Label: Cryptogramophone

Review date: Apr. 5, 2006

Erik Friedlander’s last release was a solo effort, 2004’s excellent Maladror, a work that found Friedlander reacting musically to selected works by Isidore Ducasse. The cellist hasn't been sedentary these past few years; he’s been working in new groups of his own direction, as well as performing as a sideman to artists as diverse as John Zorn, John Vanderslice and vocalist Chris McNulty. But he also returned to his Topaz quartet, with whom he released three albums between 1999 and 2003. Prowl is the latest in the series, laid down in a 48-hour span in Los Angeles. The schedule was likely quite hectic, but the resultant music feels anything but.

The bulk of Prowl was composed by Friedlander, and the album bears his name, but, within the album’s performance, he’s not such a prominent force. Andy Laster, on alto sax and clarinet, usually finds his way to the forefront, in terms of both the album’s production and his role as Friedlander’s melodic foil. The Takeishi brothers, Stomu and Satoshi, on electric bass and percussion, respectively, provide the prominent rhythms. And while Friedlander’s compositions retain a congenial and approachable air, the Takeishis are often more active that it first appears.

The disc is a smooth affair, so much so that it can be off-putting, and sometimes the more interesting interactions of its participants can be masked by the album’s sleek veneer. Even when they’re busy, Topaz go to work with a straightforward, simplistic verve, the sort of panache which makes everything sound easy. This is a credit to their professionalism and talent, no doubt, but Prowl just might benefit from some ragged edges. The disc can be downright beautiful, but when things become more boisterous, the music never seems to truly let go, and the energy of the music never leaves the realm of the “cool”; and it would have been a much-needed vacation. Friedlander and Laster’s melodic highlights, twisting paths played in unison, are tightly wound, cleanly plotted and played. The Takeishis, not simply slaves to the rhythm, lace Prowl with their own flourishes, but seemingly always with an eye on the more structured path to which they’ll soon return.

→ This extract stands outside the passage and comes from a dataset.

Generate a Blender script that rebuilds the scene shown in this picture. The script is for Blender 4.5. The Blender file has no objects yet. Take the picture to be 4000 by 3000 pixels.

In some senses, it’s hard to find much wrong with Prowl. It’s a tastefully and carefully composed album, executed spotlessly and produced with a crystalline shine. But, even if Topaz’s aim was such a polished pearl, that doesn’t mean that the disc wouldn’t benefit from a more transparent exhibit of the sweat, energy and determination that undoubtedly went into its creation. Perhaps it’s just the cynic’s distrust of anything this close to perfection.